Nimet olarak size ulaşan ne varsa, Allah’tandır, sonra size bir zarar dokunduğunda (yine) ancak O’na yalvarmaktasınız. Sonra sizden zararı kaldırdığında, sizden bir grup (hemen) Rablerine şirk koşar; Kendilerine verdiklerimize karşı nankörlük etmek için. Öyleyse yararlanın, ilerde bileceksiniz. (Nahl Suresi, 53-55)

Nahl Suresi’nin yukarıdaki ayetlerinde bildirildiği gibi, bazı insanlar Allah’ın verdiği nimetleri unutmakta ve O’na şirk koşmaktadırlar. İnsanları Allah’ın nimetlerine karşı nankörlük yapmaya zorlamak ve şükürden uzaklaştırmak ise şeytanın bir taktiğidir. Bu şekilde onları inkara yaklaştırmakta ve Allah’ın yolundan saptırmaktadır. Şeytanın bu sinsi taktiği ve gerçek amacı Kuran’da şöyle bildirilir:

“Sonra muhakkak önlerinden, arkalarından, sağlarından ve sollarından sokulacağım. Onların çoğunu şükredici bulmayacaksın.” (Allah) Dedi: “Kınanıp alçaltılmış ve kovulmuş olarak ordan çık. Andolsun, onlardan kim seni izlerse, cehennemi sizlerle dolduracağım.” (Araf Suresi, 17-18)

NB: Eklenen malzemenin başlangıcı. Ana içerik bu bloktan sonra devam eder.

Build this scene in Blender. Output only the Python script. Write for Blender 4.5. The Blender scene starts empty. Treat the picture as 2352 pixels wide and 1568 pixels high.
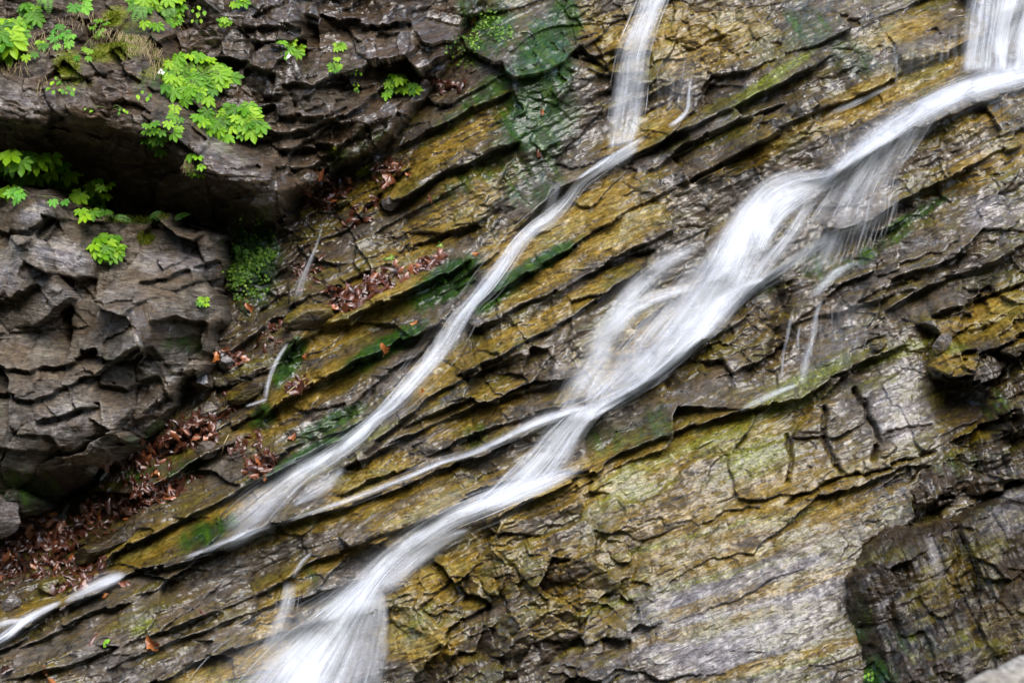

Allah’a şükretmenin önemine ayetlerde dikkat çekilmesine rağmen insanların şükürden uzaklaşmalarının elbette ki dünyada da bir karşılığı vardır. Dünya üzerindeki yokluk, kıtlık, sefalet, ahlaki çöküş gibi sıkıntıların temelinde insanların Allah’ı unutmaları ve şükretmemeleri yatmaktadır. Şükür insana nimetlerin, refahın ve huzurun kapılarını açarken, şükürden uzaklaşıp, nankörlük etmek ise büyük bir azap getirir. Allah bir ayetinde şu şekilde buyurur:

“Rabbiniz şöyle buyurmuştu: “Andolsun, eğer şükrederseniz gerçekten size arttırırım ve andolsun, eğer nankörlük ederseniz, şüphesiz, benim azabım pek şiddetlidir.” (İbrahim Suresi, 7)

Ayette de belirtildiği gibi şükretmeyen, Allah’ın nimetlerine nankörlük eden bir kişi bu tavrını düzeltmezse şiddetli bir azabı da hak etmektedir. Nitekim Allah söz konusu kişilere hem dünyada hem de ahirette bir azap vermektedir.

Geçmişte yaşanan olaylar bu konuda önemli ibretler içermektedir. Geçtiğimiz yüzyılda dünyanın bir kısmını, Allah’ın dinini inkar üzerine kurulu ideolojileri benimsemiş kişiler yönetmiştir. Faşizm ve komünizm gibi ideolojiler, insanları hak dinin güzelliklerinden uzaklaştırmış, onlara inkarı çekici göstermiştir. Bu zalim ideolojilerin peşinden sürüklenerek Allah’ı inkar eden insanların büyük kısmı, şükretmeyi de bunun bir neticesi olarak unutmuş ve yıllar boyu çok büyük belalarla karşılık bulmuşlardır. Allah’ın nimetlerine nankörlük yapan ve bundan dolayı tevbe etmeyenler bunun karşılığını, nimet eksikliği olarak almışlardır. Kuran’da nankörlüğün karşılığı şöyle haber verilmiştir:

Allah bir şehri örnek verdi: (Halkı) Güvenlik ve huzur içindeydi, rızkı da her yerden bol bol gelmekteydi; fakat Allah’ın nimetlerine nankörlük etti, böylece Allah yaptıklarına karşılık olarak, ona açlık ve korku elbisesini tattırdı. (Nahl Suresi, 112)

20. yüzyıl boyunca dünyanın büyük kısmının açlık, yokluk, korku ve acı yaşamalarının temelinde de bazı insanların nankör tutumları bulunmaktadır. Nankörlük ve bencillik insanlardaki sevgi, şefkat, merhamet, yardımlaşma duygularını ortadan kaldırmış bu da eşitsizliklere, adaletsizliklere, dengesizliklere sebep olmuştur.